(Stored dataset items)
# # # # # # #
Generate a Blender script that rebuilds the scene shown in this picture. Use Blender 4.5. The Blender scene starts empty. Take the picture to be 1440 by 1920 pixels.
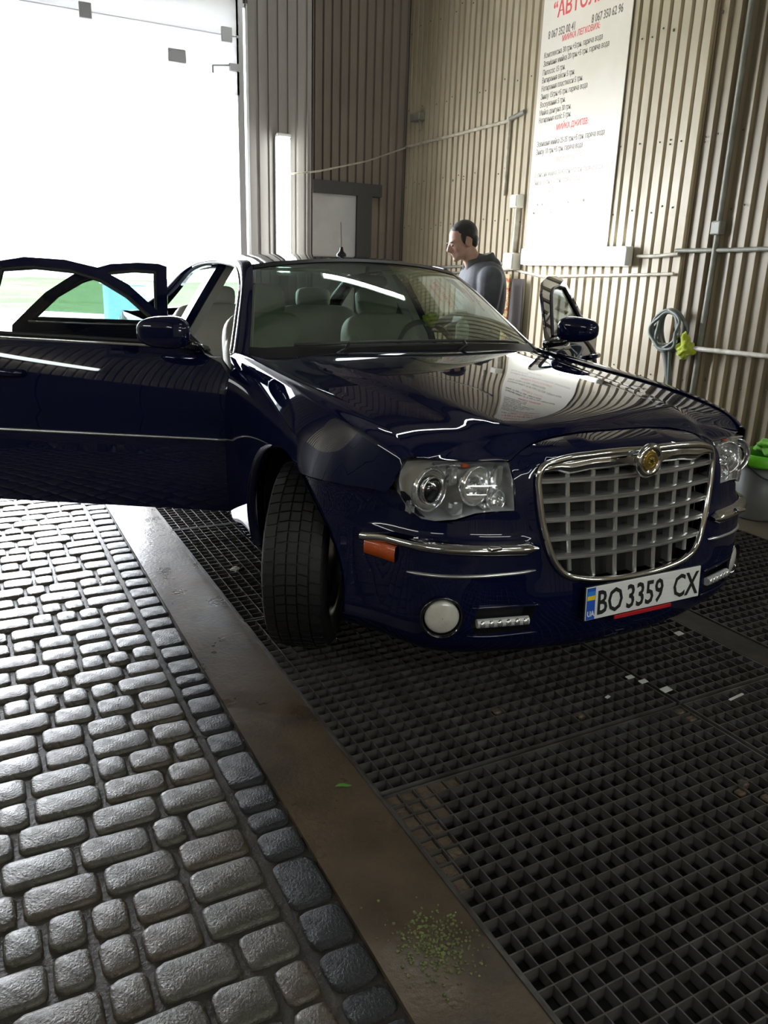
import bpy, bmesh, math, random
import numpy as np
from mathutils import Vector, Matrix, geometry
R = math.radians
random.seed(7); RNG = np.random.default_rng(7)
SC = bpy.context.scene
COL = SC.collection

# ------------------------------------------------------------------ camera
cam_d = bpy.data.cameras.new('camera')
cam_d.sensor_fit = 'VERTICAL'; cam_d.sensor_height = 36.0; cam_d.sensor_width = 27.0
cam_d.lens = 1454.06 * 36.0 / 1920.0
cam_d.clip_start = 0.05; cam_d.clip_end = 400
cam = bpy.data.objects.new('camera', cam_d); COL.objects.link(cam)
CAMP = Vector((-1.9072, -1.7523, 1.3891))
_p, _y, _r = R(17.088), R(28.06), R(1.889)
_f = Vector((math.sin(_y)*math.cos(_p), math.cos(_y)*math.cos(_p), -math.sin(_p)))
_rt = Vector((math.cos(_y), -math.sin(_y), 0)); _up = _rt.cross(_f)
_r2 = _rt*math.cos(_r) + _up*math.sin(_r); _u2 = _up*math.cos(_r) - _rt*math.sin(_r)
_m = Matrix((_r2, _u2, -_f)).transposed().to_4x4(); _m.translation = CAMP
cam.matrix_world = _m
SC.camera = cam
def in_view(p, margin=0.0):
    d = Vector(p) - CAMP; z = d.dot(_f)
    if z < .1: return False
    u = 720 + 1454.06*d.dot(_r2)/z; v = 960 - 1454.06*d.dot(_u2)/z
    return -margin < u < 1440+margin and -margin < v < 1920+margin

# ------------------------------------------------------------------ world, exposure
SC.view_settings.view_transform = 'Standard'; SC.view_settings.look = 'None'
SC.view_settings.gamma = 1.0; SC.view_settings.use_curve_mapping = False
SC.view_settings.exposure = 0.75
W = bpy.data.worlds.new('overcast_sky'); SC.world = W; W.use_nodes = True
_bg = W.node_tree.nodes['Background']
_bg.inputs[0].default_value = (0.90, 0.94, 1.0, 1); _bg.inputs[1].default_value = 22.0
TUBE_STRENGTH = 14.0

SC.cycles.max_bounces = 8; SC.cycles.diffuse_bounces = 4; SC.cycles.glossy_bounces = 4; SC.cycles.transparent_max_bounces = 16; SC.cycles.transmission_bounces = 4
SC.cycles.adaptive_threshold = 0.02; SC.cycles.caustics_reflective = False; SC.cycles.caustics_refractive = False

# ------------------------------------------------------------------ materials
MATS = {}
def pm(name, col, rough=.5, metal=0.0, coat=0.0, col2=None, scale=8.0, detail=4.0, fac=(.35,.65), bump=0.0, bscale=40.0,
       rough2=None, rscale=3.0, spec=.5, stretch=None, sheen=0.0, emit=None, estr=0.0, sub=0.0, alpha=None, coatr=.03, trans=0.0):
    m = bpy.data.materials.new(name); m.use_nodes = True; MATS[name] = m
    nt = m.node_tree; b = nt.nodes['Principled BSDF']
    b.inputs['Base Color'].default_value = (*col, 1); b.inputs['Roughness'].default_value = rough
    b.inputs['Metallic'].default_value = metal; b.inputs['Specular IOR Level'].default_value = spec
    b.inputs['Coat Weight'].default_value = coat; b.inputs['Coat Roughness'].default_value = coatr
    if sheen: b.inputs['Sheen Weight'].default_value = sheen
    if trans: b.inputs['Transmission Weight'].default_value = trans
    if emit: b.inputs['Emission Color'].default_value = (*emit, 1); b.inputs['Emission Strength'].default_value = estr
    def coords():
        tc = nt.nodes.new('ShaderNodeTexCoord'); out = tc.outputs['Object']
        if stretch:
            mp = nt.nodes.new('ShaderNodeMapping'); mp.inputs['Scale'].default_value = stretch
            nt.links.new(out, mp.inputs[0]); out = mp.outputs[0]
        return out
    def noise(sc, det=detail):
        n = nt.nodes.new('ShaderNodeTexNoise'); n.inputs['Scale'].default_value = sc; n.inputs['Detail'].default_value = det
        n.inputs['Roughness'].default_value = .6
        nt.links.new(C(), n.inputs['Vector']); return n.outputs['Fac']
    _c = []
    def C():
        if not _c: _c.append(coords())
        return _c[0]
    def ramp(src, a, b_):
        r = nt.nodes.new('ShaderNodeMapRange'); r.inputs['From Min'].default_value = fac[0]; r.inputs['From Max'].default_value = fac[1]
        r.inputs['To Min'].default_value = a; r.inputs['To Max'].default_value = b_
        nt.links.new(src, r.inputs['Value']); return r.outputs[0]
    if col2:
        mx = nt.nodes.new('ShaderNodeMix'); mx.data_type = 'RGBA'
        mx.inputs['A'].default_value = (*col, 1); mx.inputs['B'].default_value = (*col2, 1)
        nt.links.new(ramp(noise(scale), 0, 1), mx.inputs['Factor']); nt.links.new(mx.outputs['Result'], b.inputs['Base Color'])
    if rough2 is not None:
        nt.links.new(ramp(noise(rscale), rough, rough2), b.inputs['Roughness'])
    if bump:
        bp = nt.nodes.new('ShaderNodeBump'); bp.inputs['Strength'].default_value = bump; bp.inputs['Distance'].default_value = .01
        nt.links.new(noise(bscale), bp.inputs['Height']); nt.links.new(bp.outputs[0], b.inputs['Normal'])
    return m
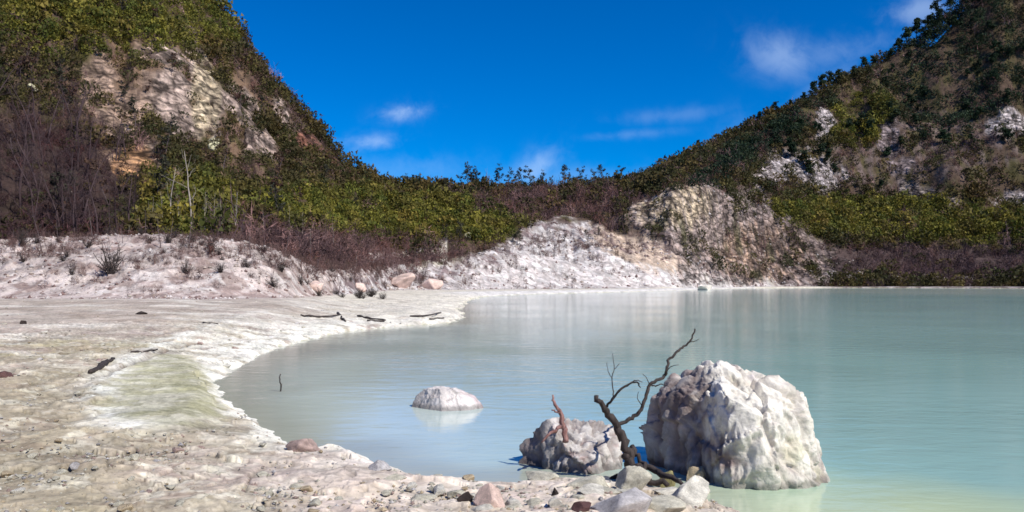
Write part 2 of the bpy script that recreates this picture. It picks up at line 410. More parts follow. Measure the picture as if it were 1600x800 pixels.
def terrain(x, y, full=False):
    x = np.asarray(x, float); y = np.asarray(y, float)
    r = np.hypot(x, y) + 1e-6; th = np.arctan2(x, y)
    # shore edge wobble grows with distance
    wob = fbm2(x, y, 1.7, 4, 3, .55) * np.clip(.015 * r, .05, 1.0) * .9 + fbm2(x, y, .35, 3, 8) * np.clip(.02 * r, 0, 1.5) * .5
    s = sdist(x, y, lake) + wob
    inside = s < 0
    bumps = fbm2(x, y, .45, 4, 21) * .09 + fbm2(x, y, 2.4, 4, 31, .55) * .028 + fbm2(x, y, 9.0, 3, 41, .55) * .010
    lump = np.maximum(fbm2(x, y, 3.1, 3, 51), 0) ** 2 * .10
    flat = .06 * sstep(s, 0, .22) + .27 * (1 - np.exp(-np.maximum(s, 0) / 2.0)) + .012 * np.maximum(s, 0)
    zn = flat + (bumps + lump) * sstep(s, -.1, 1.2)
    under = np.maximum(-2.2, .09 * s)
    zn = np.where(inside, np.where(s > -1.0, under, np.maximum(-2.2, -.09 + .14 * (s + 1.0))), zn)
    # dried side pool
    sp = sdist(x, y, pool_poly)
    zn = np.where(s > .3, lerp(zn, .24, 1 - sstep(sp, -.35, .12)), zn)
    rim = np.exp(-(sdist(x, y, rim_line, False) / .30) ** 2)
    zn = zn + rim * .035 * (s > 0)
    cr = np.exp(-(sdist(x, y, crack_line, False) / .07) ** 2) * sstep(fbm2(x, y, 1.1, 3, 61), -.25, .15)
    zn = zn - cr * .10 * (r < 30)
    zh, rr = hill_profile(th + fbm2(x, y, .02, 2, 12) * .012, r * (1 + .05 * fbm2(x, y, .03, 3, 14)))
    r1 = rr[0]
    w = sstep(r, r1 * .55, r1) * np.clip(s / 3, 0, 1)
    zb = lerp(zn, zh, w)
    px = 800 + F * np.tan(np.clip(th, -1.4, 1.4)); Y = np.maximum(r * np.cos(th), 1)
    py0 = H0 - (zb - EYE) / Y * F
    # relief of the hillside: gullies running down, knobbly ground
    hillw = sstep(r, rr[1] * .99, rr[3]) * (1 - .75 * sstep(r, rr[4] * .82, rr[4]))
    gul = fbm2(th * 26, r * .012, 1.0, 4, 71, .55, True)
    big = fbm2(x, y, .045, 4, 74)
    z = zb + hillw * (gul * 2.6 + big * 2.6)
    moundw = sstep(r, r1, r1 * 1.12) * (1 - sstep(r, rr[2], rr[2] * 1.1))
    z = z + moundw * (fbm2(x, y, .22, 4, 77, .55, True) * .6 + fbm2(x, y, .8, 4, 78, .6, True) * .22)
    w0 = fbm2(x, y, .10, 4, 81) * .6 + fbm2(x, y, .45, 3, 85) * .45 + fbm2(th * 70, py0 * .02, 1.0, 3, 87) * .3
    crag = np.zeros_like(r)
    front = (np.abs(th) < 1.2)
    for c in CRAGS: crag = np.maximum(crag, blob(px, py0, *c, w=w0))
    crag *= front * sstep(r, rr[2], rr[2] * 1.05)
    oc = outcrop_mask(px, py0, w0 * 34) * front * (r > r1)
    bank = sstep(py0 - bank_top(px) + w0 * 22, -8, 8) * (px > 520) * (px < 1330) * front * (r > r1 * .985)
    rough = np.maximum(crag, oc)
    z = z - rough * hillw * (gul - .4) * 2.2
    z = z + rough * ((fbm2(x, y, .11, 4, 91, .55, True) - .5) * 1.6)
    z = z + bank * (1 - rough) * ((fbm2(th * 60, r * .03, 1, 3, 97, .5, True) - .5) * 1.0 + fbm2(x, y, .3, 4, 98) * .6) * sstep(r, r1, rr[1])
    z = np.where(inside, zn, z)
    if full:
        pyf = H0 - (z - EYE) / Y * F
        return z, dict(s=s, sp=sp, rim=rim, crack=cr, rr=rr, r=r, th=th, px=px, py=pyf, crag=crag, oc=oc, bank=bank, gul=gul, front=front, mound=moundw, lump=lump)
    return z


# ---- grid: fine inside the view, coarse around
tin = np.arctan(np.linspace(-900, 900, 1000) / F)
tl = np.linspace(-math.pi, tin[0], 90)[:-1]; tr = np.linspace(tin[-1], math.pi, 90)[1:]
ths = np.concatenate([tl, tin, tr])
rs = np.concatenate([np.geomspace(.8, 3.6, 30)[:-1], np.geomspace(3.6, 42, 520)[:-1], np.geomspace(42, 330, 900)[:-1], np.geomspace(330, 4200, 40)])
nT, nR = len(ths), len(rs)
TT, RR = np.meshgrid(ths, rs)
X = (RR * np.sin(TT)).ravel(); Yy = (RR * np.cos(TT)).ravel()
Z, info = terrain(X, Yy, True)


def mixc(c, new, m): return c + (np.array(new) - c) * np.clip(m, 0, 1)[:, None]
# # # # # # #
## Exercise prompt:
Only the lines from the start of the records through the line containing "return -margin <" should be repeated, word for word, with the pictures left out.

## Task response:
Generate a Blender script that rebuilds the scene shown in this picture. Use Blender 4.5. The Blender scene starts empty. Take the picture to be 1440 by 1920 pixels.
import bpy, bmesh, math, random
import numpy as np
from mathutils import Vector, Matrix, geometry
R = math.radians
random.seed(7); RNG = np.random.default_rng(7)
SC = bpy.context.scene
COL = SC.collection

# ------------------------------------------------------------------ camera
cam_d = bpy.data.cameras.new('camera')
cam_d.sensor_fit = 'VERTICAL'; cam_d.sensor_height = 36.0; cam_d.sensor_width = 27.0
cam_d.lens = 1454.06 * 36.0 / 1920.0
cam_d.clip_start = 0.05; cam_d.clip_end = 400
cam = bpy.data.objects.new('camera', cam_d); COL.objects.link(cam)
CAMP = Vector((-1.9072, -1.7523, 1.3891))
_p, _y, _r = R(17.088), R(28.06), R(1.889)
_f = Vector((math.sin(_y)*math.cos(_p), math.cos(_y)*math.cos(_p), -math.sin(_p)))
_rt = Vector((math.cos(_y), -math.sin(_y), 0)); _up = _rt.cross(_f)
_r2 = _rt*math.cos(_r) + _up*math.sin(_r); _u2 = _up*math.cos(_r) - _rt*math.sin(_r)
_m = Matrix((_r2, _u2, -_f)).transposed().to_4x4(); _m.translation = CAMP
cam.matrix_world = _m
SC.camera = cam
def in_view(p, margin=0.0):
    d = Vector(p) - CAMP; z = d.dot(_f)
    if z < .1: return False
    u = 720 + 1454.06*d.dot(_r2)/z; v = 960 - 1454.06*d.dot(_u2)/z
    return -margin < u < 1440+margin and -margin < v < 1920+margin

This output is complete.